Driving the news: The report out today offers what authors call a technically and economically feasible roadmap for transforming China's power sector over the next 10 years.
It's from the Rocky Mountain Institute, which is a clean energy think tank, and the Energy Transitions Commission, a coalition that brings together corporate heavyweights and NGOs.
By the numbers: China has recently pledged to achieve economy-wide carbon neutrality by 2060 and have its emissions peak before 2030.
The report says the roadmap on electricity in particular between now and 2030 would involve...
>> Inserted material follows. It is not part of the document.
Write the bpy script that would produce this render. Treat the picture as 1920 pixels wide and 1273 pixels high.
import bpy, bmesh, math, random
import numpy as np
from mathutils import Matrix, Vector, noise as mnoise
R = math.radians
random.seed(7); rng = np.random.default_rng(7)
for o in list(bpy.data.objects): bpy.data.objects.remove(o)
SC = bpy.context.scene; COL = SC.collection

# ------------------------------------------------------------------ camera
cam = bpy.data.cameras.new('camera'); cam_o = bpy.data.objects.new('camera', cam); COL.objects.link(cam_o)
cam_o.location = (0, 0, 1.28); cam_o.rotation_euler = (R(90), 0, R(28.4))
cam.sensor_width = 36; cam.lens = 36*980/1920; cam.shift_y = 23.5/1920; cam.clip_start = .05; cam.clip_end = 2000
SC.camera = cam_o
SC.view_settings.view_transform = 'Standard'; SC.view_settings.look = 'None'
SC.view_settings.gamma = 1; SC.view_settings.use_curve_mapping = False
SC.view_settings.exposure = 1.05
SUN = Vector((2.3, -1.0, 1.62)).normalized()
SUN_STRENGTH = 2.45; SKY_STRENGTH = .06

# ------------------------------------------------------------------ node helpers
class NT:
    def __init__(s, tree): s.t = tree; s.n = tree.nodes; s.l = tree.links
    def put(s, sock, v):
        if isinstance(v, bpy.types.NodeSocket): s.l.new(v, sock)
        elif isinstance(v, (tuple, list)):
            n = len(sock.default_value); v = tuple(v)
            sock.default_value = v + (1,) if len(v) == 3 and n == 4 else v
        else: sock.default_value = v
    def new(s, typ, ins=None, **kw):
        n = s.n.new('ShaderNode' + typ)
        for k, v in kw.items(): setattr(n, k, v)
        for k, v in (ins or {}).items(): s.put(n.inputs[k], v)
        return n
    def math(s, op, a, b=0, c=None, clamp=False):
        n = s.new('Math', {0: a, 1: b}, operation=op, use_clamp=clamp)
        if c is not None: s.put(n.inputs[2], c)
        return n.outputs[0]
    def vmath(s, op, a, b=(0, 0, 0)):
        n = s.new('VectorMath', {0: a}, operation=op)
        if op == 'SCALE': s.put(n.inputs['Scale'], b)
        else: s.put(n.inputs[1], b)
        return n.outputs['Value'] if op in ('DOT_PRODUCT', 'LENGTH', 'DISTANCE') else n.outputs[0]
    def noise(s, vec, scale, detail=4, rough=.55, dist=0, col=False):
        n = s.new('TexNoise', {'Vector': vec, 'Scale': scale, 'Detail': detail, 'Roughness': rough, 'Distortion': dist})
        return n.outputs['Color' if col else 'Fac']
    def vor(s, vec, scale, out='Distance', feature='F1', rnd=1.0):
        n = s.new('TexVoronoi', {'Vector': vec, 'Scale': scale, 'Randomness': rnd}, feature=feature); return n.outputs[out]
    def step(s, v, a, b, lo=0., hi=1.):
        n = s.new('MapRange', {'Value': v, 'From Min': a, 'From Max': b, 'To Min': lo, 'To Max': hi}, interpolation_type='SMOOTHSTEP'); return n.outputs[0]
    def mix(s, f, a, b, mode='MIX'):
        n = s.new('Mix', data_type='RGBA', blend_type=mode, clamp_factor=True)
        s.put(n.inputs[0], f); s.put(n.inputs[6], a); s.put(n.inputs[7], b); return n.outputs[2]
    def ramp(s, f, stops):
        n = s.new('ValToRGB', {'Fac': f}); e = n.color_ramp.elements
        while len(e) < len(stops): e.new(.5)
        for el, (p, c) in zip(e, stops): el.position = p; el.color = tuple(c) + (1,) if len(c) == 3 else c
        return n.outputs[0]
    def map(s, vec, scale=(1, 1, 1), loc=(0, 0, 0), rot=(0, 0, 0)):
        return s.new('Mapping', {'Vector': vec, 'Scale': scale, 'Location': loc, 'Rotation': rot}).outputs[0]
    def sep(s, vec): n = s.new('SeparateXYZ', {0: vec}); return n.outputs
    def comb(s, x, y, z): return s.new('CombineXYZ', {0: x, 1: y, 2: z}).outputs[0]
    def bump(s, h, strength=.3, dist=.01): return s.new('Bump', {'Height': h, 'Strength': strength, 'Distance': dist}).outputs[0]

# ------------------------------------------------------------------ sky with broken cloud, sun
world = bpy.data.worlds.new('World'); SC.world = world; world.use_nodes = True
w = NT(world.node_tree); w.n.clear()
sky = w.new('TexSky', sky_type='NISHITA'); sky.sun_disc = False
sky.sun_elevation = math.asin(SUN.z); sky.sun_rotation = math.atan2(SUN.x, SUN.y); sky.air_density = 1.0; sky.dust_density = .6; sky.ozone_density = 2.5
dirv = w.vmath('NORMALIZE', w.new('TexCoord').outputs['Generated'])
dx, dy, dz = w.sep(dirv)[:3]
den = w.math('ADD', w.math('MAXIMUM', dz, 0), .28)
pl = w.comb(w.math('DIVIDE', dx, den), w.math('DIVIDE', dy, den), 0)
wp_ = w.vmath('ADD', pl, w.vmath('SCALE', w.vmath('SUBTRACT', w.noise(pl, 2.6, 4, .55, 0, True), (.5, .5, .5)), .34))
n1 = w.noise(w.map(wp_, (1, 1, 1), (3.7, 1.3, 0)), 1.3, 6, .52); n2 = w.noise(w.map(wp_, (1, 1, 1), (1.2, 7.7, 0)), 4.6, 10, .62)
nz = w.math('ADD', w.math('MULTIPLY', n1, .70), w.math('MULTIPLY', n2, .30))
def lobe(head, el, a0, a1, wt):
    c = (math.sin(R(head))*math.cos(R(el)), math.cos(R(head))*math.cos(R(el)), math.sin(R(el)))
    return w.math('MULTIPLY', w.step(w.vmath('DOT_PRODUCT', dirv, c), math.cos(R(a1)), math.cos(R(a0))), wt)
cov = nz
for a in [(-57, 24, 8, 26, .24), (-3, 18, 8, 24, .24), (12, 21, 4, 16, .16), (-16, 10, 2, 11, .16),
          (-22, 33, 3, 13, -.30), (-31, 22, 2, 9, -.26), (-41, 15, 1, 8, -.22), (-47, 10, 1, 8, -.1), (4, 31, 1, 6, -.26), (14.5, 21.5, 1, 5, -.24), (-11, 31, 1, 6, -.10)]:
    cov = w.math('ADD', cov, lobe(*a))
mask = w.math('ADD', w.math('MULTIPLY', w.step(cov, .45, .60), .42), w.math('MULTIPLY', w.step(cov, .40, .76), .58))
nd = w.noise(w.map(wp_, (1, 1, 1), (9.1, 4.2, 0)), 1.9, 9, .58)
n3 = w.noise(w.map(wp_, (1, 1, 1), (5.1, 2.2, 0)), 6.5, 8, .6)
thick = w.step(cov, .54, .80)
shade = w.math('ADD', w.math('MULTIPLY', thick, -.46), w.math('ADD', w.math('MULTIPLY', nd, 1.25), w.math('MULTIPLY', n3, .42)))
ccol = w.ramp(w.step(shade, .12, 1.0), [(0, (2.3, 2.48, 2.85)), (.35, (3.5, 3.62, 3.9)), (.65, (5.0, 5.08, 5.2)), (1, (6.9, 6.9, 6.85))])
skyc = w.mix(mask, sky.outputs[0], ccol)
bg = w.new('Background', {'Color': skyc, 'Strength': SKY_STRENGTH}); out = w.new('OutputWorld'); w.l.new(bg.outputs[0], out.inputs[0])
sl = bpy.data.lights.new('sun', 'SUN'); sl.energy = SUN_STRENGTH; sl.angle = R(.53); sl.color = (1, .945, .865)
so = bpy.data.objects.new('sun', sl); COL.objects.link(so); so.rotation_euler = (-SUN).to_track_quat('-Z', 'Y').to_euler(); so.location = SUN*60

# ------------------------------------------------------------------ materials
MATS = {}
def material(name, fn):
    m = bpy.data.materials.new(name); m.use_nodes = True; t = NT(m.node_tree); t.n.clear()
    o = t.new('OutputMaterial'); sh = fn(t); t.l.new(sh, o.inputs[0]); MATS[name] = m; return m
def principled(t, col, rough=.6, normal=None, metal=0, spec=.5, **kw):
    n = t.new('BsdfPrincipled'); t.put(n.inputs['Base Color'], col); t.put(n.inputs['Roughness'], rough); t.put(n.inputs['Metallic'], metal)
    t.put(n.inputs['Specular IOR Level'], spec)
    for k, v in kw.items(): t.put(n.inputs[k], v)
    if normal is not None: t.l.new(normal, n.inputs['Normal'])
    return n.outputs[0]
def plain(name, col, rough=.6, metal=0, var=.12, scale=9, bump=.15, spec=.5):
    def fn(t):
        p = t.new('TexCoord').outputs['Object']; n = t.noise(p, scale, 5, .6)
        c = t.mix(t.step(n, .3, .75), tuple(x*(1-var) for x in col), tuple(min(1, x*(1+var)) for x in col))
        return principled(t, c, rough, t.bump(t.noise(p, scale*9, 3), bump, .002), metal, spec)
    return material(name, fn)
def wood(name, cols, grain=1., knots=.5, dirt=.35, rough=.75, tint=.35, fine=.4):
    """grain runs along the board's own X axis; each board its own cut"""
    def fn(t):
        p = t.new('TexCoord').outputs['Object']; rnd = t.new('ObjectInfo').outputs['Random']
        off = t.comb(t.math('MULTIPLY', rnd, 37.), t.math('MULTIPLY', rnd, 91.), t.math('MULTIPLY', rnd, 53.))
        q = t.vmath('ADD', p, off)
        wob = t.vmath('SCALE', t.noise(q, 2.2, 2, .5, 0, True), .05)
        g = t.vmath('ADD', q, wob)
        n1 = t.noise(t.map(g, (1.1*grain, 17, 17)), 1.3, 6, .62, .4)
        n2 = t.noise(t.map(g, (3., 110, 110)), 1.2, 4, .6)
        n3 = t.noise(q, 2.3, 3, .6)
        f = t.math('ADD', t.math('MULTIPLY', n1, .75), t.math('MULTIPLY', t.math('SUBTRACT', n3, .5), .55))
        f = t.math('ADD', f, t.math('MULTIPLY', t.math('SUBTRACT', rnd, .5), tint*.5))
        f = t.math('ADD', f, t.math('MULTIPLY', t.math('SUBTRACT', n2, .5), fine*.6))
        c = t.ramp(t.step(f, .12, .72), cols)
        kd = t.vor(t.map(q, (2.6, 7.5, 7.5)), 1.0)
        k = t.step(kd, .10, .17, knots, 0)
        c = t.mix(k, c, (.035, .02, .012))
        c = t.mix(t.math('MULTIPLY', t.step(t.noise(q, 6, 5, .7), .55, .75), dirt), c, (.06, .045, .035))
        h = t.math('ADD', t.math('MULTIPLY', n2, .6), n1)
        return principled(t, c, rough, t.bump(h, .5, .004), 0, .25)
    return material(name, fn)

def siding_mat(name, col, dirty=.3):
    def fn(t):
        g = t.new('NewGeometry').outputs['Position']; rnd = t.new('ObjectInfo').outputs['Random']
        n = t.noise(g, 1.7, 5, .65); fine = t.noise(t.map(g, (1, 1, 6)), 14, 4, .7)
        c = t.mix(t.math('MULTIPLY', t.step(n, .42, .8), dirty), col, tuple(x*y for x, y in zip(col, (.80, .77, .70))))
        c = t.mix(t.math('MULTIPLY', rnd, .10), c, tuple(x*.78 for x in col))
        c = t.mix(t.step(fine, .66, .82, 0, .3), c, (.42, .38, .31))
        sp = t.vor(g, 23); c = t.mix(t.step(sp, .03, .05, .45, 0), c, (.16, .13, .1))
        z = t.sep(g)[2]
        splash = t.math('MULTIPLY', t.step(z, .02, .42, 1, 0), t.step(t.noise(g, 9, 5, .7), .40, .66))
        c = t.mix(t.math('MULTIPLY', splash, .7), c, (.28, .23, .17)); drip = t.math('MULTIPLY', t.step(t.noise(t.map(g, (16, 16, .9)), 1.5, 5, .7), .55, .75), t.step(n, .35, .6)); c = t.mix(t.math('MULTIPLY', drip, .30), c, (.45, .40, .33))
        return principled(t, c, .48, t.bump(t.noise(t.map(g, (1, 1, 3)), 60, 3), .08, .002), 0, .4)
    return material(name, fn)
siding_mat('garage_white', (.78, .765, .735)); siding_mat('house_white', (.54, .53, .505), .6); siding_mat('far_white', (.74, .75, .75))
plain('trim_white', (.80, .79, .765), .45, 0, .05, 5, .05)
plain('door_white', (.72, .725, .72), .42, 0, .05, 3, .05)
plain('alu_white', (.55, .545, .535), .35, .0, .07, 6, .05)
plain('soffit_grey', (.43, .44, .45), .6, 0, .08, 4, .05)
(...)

- Electricity generation growing by 54% as demand grows and China works to electrify more of the economy to help curb emissions.
- No new coal-fired capacity is added, while combined onshore wind and solar capacity would rise from 408 gigawatts in 2019 to roughly 1,650 GW in 2030.
- There are smaller increases in hydro, nuclear, gas and offshore wind capacity additions.
- Total non-fossil generation is 53% of the country's total by then in the roadmap aligned with fully decarbonized power by 2050.
Why it matters: China is by far the world's largest greenhouse gas emitter. So there's lots of interest in whether the country will translate its broad pledges into sweeping on-the-ground changes to its energy systems — and how that can happen.
The bottom line: One key finding is the technical challenges of having immensely larger amounts of variable renewables on China's grids are real but solvable.
- It lays out ideas around improvements in forecasting and data management, voltage control and more.